On June 8, 1961 petitioner was given the conference test in said examination for license as Assistant Director of Community Education. The test was conducted by three examiners and petitioner was later notified that he had failed and, upon his request therefor, respondent furnished the petitioner with a statement of the ‘ ‘ reasons for failure ’ ’ therein. Thereafter petitioner filed an appeal with respondent’s Appeals Committee appealing from the failing rating he had been given in the conference test. On February 14, 1962 the Appeals Committee recommended to the respondent that the appeal be dismissed and the respondent adopted such recommendation and at petitioner’s request sent petitioner a summary statement of the reasons for dismissal of the appeal on the conference test.
The petitioner contends that the examiners who conducted the conference test and the examiners who comprised the Committee on Appeals that considered his appeal were prejudiced against him and were determined that he should not pass the conference test because of the afore-mentioned charges lodged against him. It is also asserted that no stenographic transcript or electronic recording was made of the conference test and that the examiners *137conducting it could pass or fail petitioner without objective evidence to support their decision and petitioner could not obtain any objective evidence to dispute such decision. Moreover, petitioner maintains that the examiners’ “ running notes ” of the test are largely illegible, incomprehensible, incomplete and contradictory and are completely unreliable evidence of petitioner’s performance in the conference test on which the respondent Board of Examiners could base an intelligent and informed judgment or which the respondent’s Appeal Committee could intelligently read and review in order to pass on the petitioner’s appeal. The respondent, in answering the petition herein, denied the material allegations of the petition. In addition thereto, there has been submitted by the respondent the affidavits of examiners Gilbert and Greene averring that petitioner was given a fair and impartial test without any bias or prejudice and that petitioner’s case received careful consideration and the petitioner’s rating of unsatisfactory in his conference test was due solely to his unsatisfactory performance in said test.
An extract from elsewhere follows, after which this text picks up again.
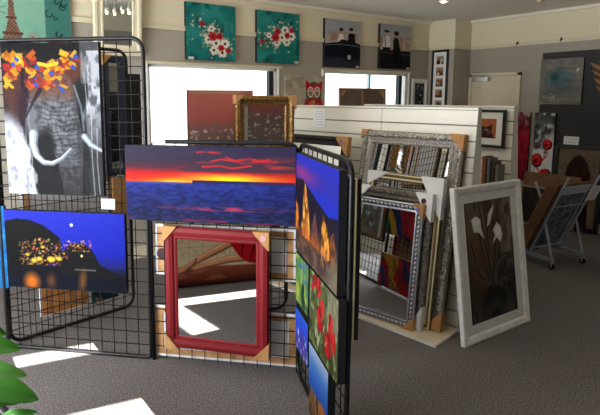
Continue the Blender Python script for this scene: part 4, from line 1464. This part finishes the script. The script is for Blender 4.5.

The constitutional requirement that appointments and promotions in civil service should be made according to merit does not require that all parts of a competitive examination be competitive in character (N. Y. Const., art. V, § 6). The number of examiners conducting oral tests and the manner in which tests are conducted are matters to be determined by the educational authorities (Matter of Sloat v. Board of Examiners, 274 N. Y. 367). On the papers and exhibits before us it cannot be said that the records compiled from the conference test are so defective as to make it readily apparent that they were not sufficiently objective to be capable of being challenged and reviewed by other examiners of equal ability and experience. It is not essential that the method of keeping the record be by common agreement the best of all methods, but only that it be practicable, reasonably adapted and suited for its purpose and be sufficiently objective to be challenged as pointed out above. The fact that a subjective element may be involved in the rating and even the eventual determination is not sufficient to invalidate the finding unless it destroys the requisite objectivity (Matter of Walker v. Board of Examiners, 22 Misc 2d 345, affd. 7 A D 2d 968, motion for leave to appeal denied 6 N Y 2d 707). While it appears that the notes on the working sheets of the members of the examining board afford an unsatisfactory basis for review, being in some instances fragmentary, disjointed, ambiguous, illegible or undecipherable, nevertheless sufficient is shown in the matter which is ascertainable therefrom and in the eonclusory summarizations arrived at, buttressed by the criticisms made, to demonstrate *138that the examiners had a warranted foundation for the action taken and that it was not illegal, arbitrary, capricious or unreasonable (Weinberg v. Fields, 114 N. Y. S. 2d 238). An examination of the record of petitioner’s conference test discloses a reasonable basis for his failing rating. Apart from his personal disagreement with the examiners as to the quality of his performance in said test, petitioner has failed to indicate wherein his failing mark was improper or unreasonable. The determination will not be disturbed unless there is a showing of malice, bad faith or gross error. Upon the record presented herein this has not been established (Matter of Lehrman v. Board of Examiners, 22 Misc 2d 348).
Accordingly the application is denied and the petition is dismissed.